-- START Data segment --

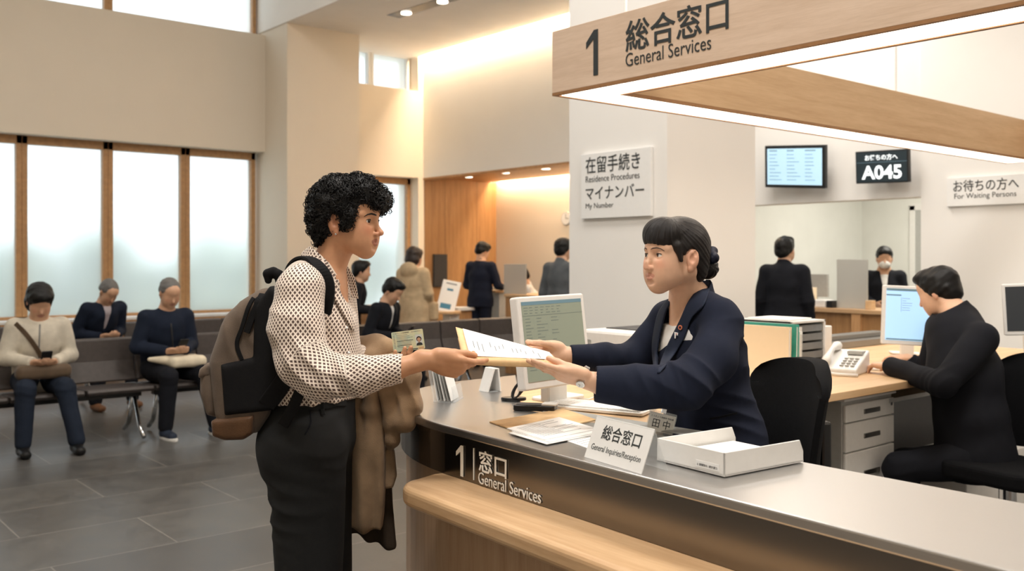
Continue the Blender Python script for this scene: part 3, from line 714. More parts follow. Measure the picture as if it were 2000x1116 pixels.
# desk telephone
c = P(1650, 722, 4.72); c.z = DK
e = empty('desk_telephone', c, 'white desk telephone with handset beside the drawer cabinet', 'telephone')
M = frame(c, RT * .8 - FW * .6, FW * .8 + RT * .6)
vs = [(-.09, .11, 0), (.09, .11, 0), (.09, -.11, 0), (-.09, -.11, 0), (-.09, .11, .11), (.09, .11, .11), (.09, -.11, .03), (-.09, -.11, .03)]
MB().add([M @ Vector(q) for q in vs], [(0, 1, 2, 3), (4, 7, 6, 5), (0, 4, 5, 1), (1, 5, 6, 2), (2, 6, 7, 3), (3, 7, 4, 0)]).build('body', 'white_plastic', e, bevel=.008)
hs = [M @ Vector((-.065, .10 - .2 * i / 8, .125 - .075 * i / 8 + .022 * math.sin(i / 8 * PI))) for i in range(9)]
MB().tube(hs, [.022, .024, .018, .014, .013, .014, .018, .024, .022], 12).build('handset', 'white_plastic', e, smooth=True)
k_ = MB()
for i in range(4):
    for j in range(3): y = .0 - i * .026; x = .0 + j * .026; z = .03 + (y + .11) / .22 * .08; k_.box(x, x + .018, y - .008, y + .008, z, z + .006, M)
k_.build('keypad', 'grey_plastic', e)
MB().box(.0, .075, .035, .095, .09, .106, M).build('display', 'grey_plastic', e)
MB().tube([M @ Vector((-.06, -.11, .03)), M @ Vector((-.05, -.15, .012)), M @ Vector((.02, -.17, .009)), M @ Vector((.11, -.15, .009))], .008, 8).build('cord', 'white_plastic', e, smooth=True)
tag(MB().box(4.52, 4.70, 2.86, 3.02, DK + .001, DK + .2).build('storage_box', 'white_plastic', bevel=.006), 'white box standing behind the letter drawer cabinet', 'box')
tag(MB().box(4.75, 6.1, 3.22, 3.4, DK + .001, DK + .045).box(4.75, 6.1, 3.3, 3.4, DK + .045, DK + .075).build('desk_rail', 'grey_metal', bevel=.004), 'low grey rail along the back of the office desk', 'rail')
# laser printer
c = P(1222, 700, 4.5); e = empty('printer', (c.x, c.y, DK), 'white laser printer behind the clerk, by the pillar', 'printer')
MB().box(c.x - .16, c.x + .28, c.y - .2, c.y + .13, DK + .001, DK + .235).build('body', 'white_plastic', e, bevel=.015)
MB().box(c.x - .05, c.x + .2, c.y - .18, c.y + .08, DK + .2355, DK + .24).build('output_tray', 'dark_grey', e)
l = MB()
for k in range(9): l.box(c.x - .163, c.x - .1595, c.y + .07, c.y + .10, DK + .12 + .008 * k, DK + .124 + .008 * k)
l.build('vent', 'grey_plastic', e)
# monitors on the desk
emis('screen_blue', (160, 198, 228), .8); 
monitor('white monitor with a bright pale blue screen in front of the seated man', [(1712, 557), (1822, 562), (1828, 672), (1722, 672)], 5.05, 5.0, .04, 'screen_blue', (1768, 692), DK, lines=2)
emis('screen_off', (42, 46, 50), .25)
monitor('white monitor with a dark screen at the right edge', [(1947, 556), (2062, 552), (2068, 652), (1962, 656)], 4.7, 4.6, .04, 'screen_off', (2015, 706), DK)
c = P(1722, 712, 4.86); c.z = DK
keyboard('white keyboard under the seated man\'s hands', c, RT * .95 - FW * .3, L=.34)
tag(MB().prism([(4.9, 2.25), (5.2, 2.3), (5.15, 2.5), (4.88, 2.46)], DK + .001, DK + .02).build('paper_pile', 'paper'), 'loose white papers on the desk by the right edge', 'paper')
# office chairs
def office_chair(loc, ang, label, zs, back_top, w=.44):
    """ang: direction the sitter faces"""
    e = empty('office_chair', loc, label, 'office chair', 'black office chairs')
    f = Vector((math.cos(ang), math.sin(ang), 0)); s = Vector((-f.y, f.x, 0)); L = Vector(loc)
    Mx = frame(L, s, (0, 0, 1)); Mz = frame(L, f, s)
    # curved back: grid with thickness
    n, m_ = 20, 24; vs = []; hb = back_top - zs - .06
    def pt(i, j, off):
        a = -1 + 2 * i / n; b_ = j / m_
        ww = w * (.40 + .10 * math.sin(min(1, b_ * 1.3) * PI / 2)) * (1 if b_ < .86 else math.sqrt(max(.0, 1 - ((b_ - .86) / .14) ** 2 * .45)))
        x = -.20 - .04 * b_ - .05 * (1 - a * a) + off + .02 * math.sin(b_ * PI)
        return L + s * (a * ww) + f * x + Vector((0, 0, zs + .06 + hb * b_ - (abs(a) ** 3) * (.03 if b_ > .8 else 0)))
    b = MB(); o = 0
    for off in (0, -.055):
        for j in range(m_ + 1):
            for i in range(n + 1): vs.append(pt(i, j, off * (1 - .6 * abs(-1 + 2 * i / n) ** 4)))
    N = (n + 1) * (m_ + 1); fs = []
    for j in range(m_):
        for i in range(n):
            k = j * (n + 1) + i
            fs.append((k, k + 1, k + n + 2, k + n + 1)); fs.append((N + k, N + k + n + 1, N + k + n + 2, N + k + 1))
    ring = [i for i in range(n + 1)] + [j * (n + 1) + n for j in range(1, m_ + 1)] + [m_ * (n + 1) + i for i in range(n - 1, -1, -1)] + [j * (n + 1) for j in range(m_ - 1, 0, -1)]
    for a, c_ in zip(ring, ring[1:] + ring[:1]): fs.append((a, N + a, N + c_, c_))
    b.add(vs, fs); b.build('backrest', 'black_fabric', e, smooth=True, bevel=.008, seg=3)
    MB().prism(rrect(-.2, .23, -w / 2 * .95, w / 2 * .95, .08), zs - .045, zs + .03, Mz).build('seat', 'black_fabric', e, bevel=.02, seg=3, smooth=False)
    MB().box(-.37, -.335, -.04, .04, zs - .06, zs + .3, Mz).box(-.37, .0, -.03, .03, zs - .075, zs - .046, Mz).build('back_support', 'black_plastic', e, bevel=.008)
    MB().cyl((0, 0), .028, .09, zs - .046, 16, Mz).build('gas_column', 'chrome', e)
    for k in range(5):
        a = k * 2 * PI / 5 + .3; d = Vector((math.cos(a), math.sin(a), 0))
        MB().tube([L + Vector((0, 0, .10)), L + d * .15 + Vector((0, 0, .095)), L + d * .28 + Vector((0, 0, .07))], [.024, .02, .014], 8).build('foot', 'black_plastic', e)
        MB().ball(L + d * .29 + Vector((0, 0, .028)), .028, 12, 8, (.7, .7, 1)).build('caster', 'rubber', e, smooth=True)
    return e
cc = P(1540, 700, 2.85) + Vector((-.92, .39, 0)) * .25; 
office_chair((cc.x, cc.y, 0), math.atan2(.45, -1), 'black fabric office chair with a tall rounded back behind the clerk', .66, 1.148, .40)
cc = P(2040, 700, 4.3) + Vector((-.98, .2, 0)) * .25
office_chair((cc.x, cc.y, 0), math.atan2(.2, -1), 'black office chair at the right edge, behind the seated man', .52, 1.02, .46)
c = P(1945, 950, 4.6)
e = empty('low_cabinet', (c.x, c.y - .1, 0), 'low white cabinet beside the seated man\'s chair', 'cabinet')
MB().box(c.x - .2, c.x + .9, c.y + .05, c.y + .4, 0, .47).build('body', 'white_plastic', e, bevel=.006)
MB().box(c.x + .15, c.x + .155, c.y + .048, c.y + .05, .02, .45).build('door_gap', 'dark_grey', e)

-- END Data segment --

Set problem
Extract every line of the data exactly; pictures stay out.

Finished exercise
Continue the Blender Python script for this scene: part 3, from line 714. More parts follow. Measure the picture as if it were 2000x1116 pixels.
# desk telephone
c = P(1650, 722, 4.72); c.z = DK
e = empty('desk_telephone', c, 'white desk telephone with handset beside the drawer cabinet', 'telephone')
M = frame(c, RT * .8 - FW * .6, FW * .8 + RT * .6)
vs = [(-.09, .11, 0), (.09, .11, 0), (.09, -.11, 0), (-.09, -.11, 0), (-.09, .11, .11), (.09, .11, .11), (.09, -.11, .03), (-.09, -.11, .03)]
MB().add([M @ Vector(q) for q in vs], [(0, 1, 2, 3), (4, 7, 6, 5), (0, 4, 5, 1), (1, 5, 6, 2), (2, 6, 7, 3), (3, 7, 4, 0)]).build('body', 'white_plastic', e, bevel=.008)
hs = [M @ Vector((-.065, .10 - .2 * i / 8, .125 - .075 * i / 8 + .022 * math.sin(i / 8 * PI))) for i in range(9)]
MB().tube(hs, [.022, .024, .018, .014, .013, .014, .018, .024, .022], 12).build('handset', 'white_plastic', e, smooth=True)
k_ = MB()
for i in range(4):
    for j in range(3): y = .0 - i * .026; x = .0 + j * .026; z = .03 + (y + .11) / .22 * .08; k_.box(x, x + .018, y - .008, y + .008, z, z + .006, M)
k_.build('keypad', 'grey_plastic', e)
MB().box(.0, .075, .035, .095, .09, .106, M).build('display', 'grey_plastic', e)
MB().tube([M @ Vector((-.06, -.11, .03)), M @ Vector((-.05, -.15, .012)), M @ Vector((.02, -.17, .009)), M @ Vector((.11, -.15, .009))], .008, 8).build('cord', 'white_plastic', e, smooth=True)
tag(MB().box(4.52, 4.70, 2.86, 3.02, DK + .001, DK + .2).build('storage_box', 'white_plastic', bevel=.006), 'white box standing behind the letter drawer cabinet', 'box')
tag(MB().box(4.75, 6.1, 3.22, 3.4, DK + .001, DK + .045).box(4.75, 6.1, 3.3, 3.4, DK + .045, DK + .075).build('desk_rail', 'grey_metal', bevel=.004), 'low grey rail along the back of the office desk', 'rail')
# laser printer
c = P(1222, 700, 4.5); e = empty('printer', (c.x, c.y, DK), 'white laser printer behind the clerk, by the pillar', 'printer')
MB().box(c.x - .16, c.x + .28, c.y - .2, c.y + .13, DK + .001, DK + .235).build('body', 'white_plastic', e, bevel=.015)
MB().box(c.x - .05, c.x + .2, c.y - .18, c.y + .08, DK + .2355, DK + .24).build('output_tray', 'dark_grey', e)
l = MB()
for k in range(9): l.box(c.x - .163, c.x - .1595, c.y + .07, c.y + .10, DK + .12 + .008 * k, DK + .124 + .008 * k)
l.build('vent', 'grey_plastic', e)
# monitors on the desk
emis('screen_blue', (160, 198, 228), .8); 
monitor('white monitor with a bright pale blue screen in front of the seated man', [(1712, 557), (1822, 562), (1828, 672), (1722, 672)], 5.05, 5.0, .04, 'screen_blue', (1768, 692), DK, lines=2)
emis('screen_off', (42, 46, 50), .25)
monitor('white monitor with a dark screen at the right edge', [(1947, 556), (2062, 552), (2068, 652), (1962, 656)], 4.7, 4.6, .04, 'screen_off', (2015, 706), DK)
c = P(1722, 712, 4.86); c.z = DK
keyboard('white keyboard under the seated man\'s hands', c, RT * .95 - FW * .3, L=.34)
tag(MB().prism([(4.9, 2.25), (5.2, 2.3), (5.15, 2.5), (4.88, 2.46)], DK + .001, DK + .02).build('paper_pile', 'paper'), 'loose white papers on the desk by the right edge', 'paper')
# office chairs
def office_chair(loc, ang, label, zs, back_top, w=.44):
    """ang: direction the sitter faces"""
    e = empty('office_chair', loc, label, 'office chair', 'black office chairs')
    f = Vector((math.cos(ang), math.sin(ang), 0)); s = Vector((-f.y, f.x, 0)); L = Vector(loc)
    Mx = frame(L, s, (0, 0, 1)); Mz = frame(L, f, s)
    # curved back: grid with thickness
    n, m_ = 20, 24; vs = []; hb = back_top - zs - .06
    def pt(i, j, off):
        a = -1 + 2 * i / n; b_ = j / m_
        ww = w * (.40 + .10 * math.sin(min(1, b_ * 1.3) * PI / 2)) * (1 if b_ < .86 else math.sqrt(max(.0, 1 - ((b_ - .86) / .14) ** 2 * .45)))
        x = -.20 - .04 * b_ - .05 * (1 - a * a) + off + .02 * math.sin(b_ * PI)
        return L + s * (a * ww) + f * x + Vector((0, 0, zs + .06 + hb * b_ - (abs(a) ** 3) * (.03 if b_ > .8 else 0)))
    b = MB(); o = 0
    for off in (0, -.055):
        for j in range(m_ + 1):
            for i in range(n + 1): vs.append(pt(i, j, off * (1 - .6 * abs(-1 + 2 * i / n) ** 4)))
    N = (n + 1) * (m_ + 1); fs = []
    for j in range(m_):
        for i in range(n):
            k = j * (n + 1) + i
            fs.append((k, k + 1, k + n + 2, k + n + 1)); fs.append((N + k, N + k + n + 1, N + k + n + 2, N + k + 1))
    ring = [i for i in range(n + 1)] + [j * (n + 1) + n for j in range(1, m_ + 1)] + [m_ * (n + 1) + i for i in range(n - 1, -1, -1)] + [j * (n + 1) for j in range(m_ - 1, 0, -1)]
    for a, c_ in zip(ring, ring[1:] + ring[:1]): fs.append((a, N + a, N + c_, c_))
    b.add(vs, fs); b.build('backrest', 'black_fabric', e, smooth=True, bevel=.008, seg=3)
    MB().prism(rrect(-.2, .23, -w / 2 * .95, w / 2 * .95, .08), zs - .045, zs + .03, Mz).build('seat', 'black_fabric', e, bevel=.02, seg=3, smooth=False)
    MB().box(-.37, -.335, -.04, .04, zs - .06, zs + .3, Mz).box(-.37, .0, -.03, .03, zs - .075, zs - .046, Mz).build('back_support', 'black_plastic', e, bevel=.008)
    MB().cyl((0, 0), .028, .09, zs - .046, 16, Mz).build('gas_column', 'chrome', e)
    for k in range(5):
        a = k * 2 * PI / 5 + .3; d = Vector((math.cos(a), math.sin(a), 0))
        MB().tube([L + Vector((0, 0, .10)), L + d * .15 + Vector((0, 0, .095)), L + d * .28 + Vector((0, 0, .07))], [.024, .02, .014], 8).build('foot', 'black_plastic', e)
        MB().ball(L + d * .29 + Vector((0, 0, .028)), .028, 12, 8, (.7, .7, 1)).build('caster', 'rubber', e, smooth=True)
    return e
cc = P(1540, 700, 2.85) + Vector((-.92, .39, 0)) * .25; 
office_chair((cc.x, cc.y, 0), math.atan2(.45, -1), 'black fabric office chair with a tall rounded back behind the clerk', .66, 1.148, .40)
cc = P(2040, 700, 4.3) + Vector((-.98, .2, 0)) * .25
office_chair((cc.x, cc.y, 0), math.atan2(.2, -1), 'black office chair at the right edge, behind the seated man', .52, 1.02, .46)
c = P(1945, 950, 4.6)
e = empty('low_cabinet', (c.x, c.y - .1, 0), 'low white cabinet beside the seated man\'s chair', 'cabinet')
MB().box(c.x - .2, c.x + .9, c.y + .05, c.y + .4, 0, .47).build('body', 'white_plastic', e, bevel=.006)
MB().box(c.x + .15, c.x + .155, c.y + .048, c.y + .05, .02, .45).build('door_gap', 'dark_grey', e)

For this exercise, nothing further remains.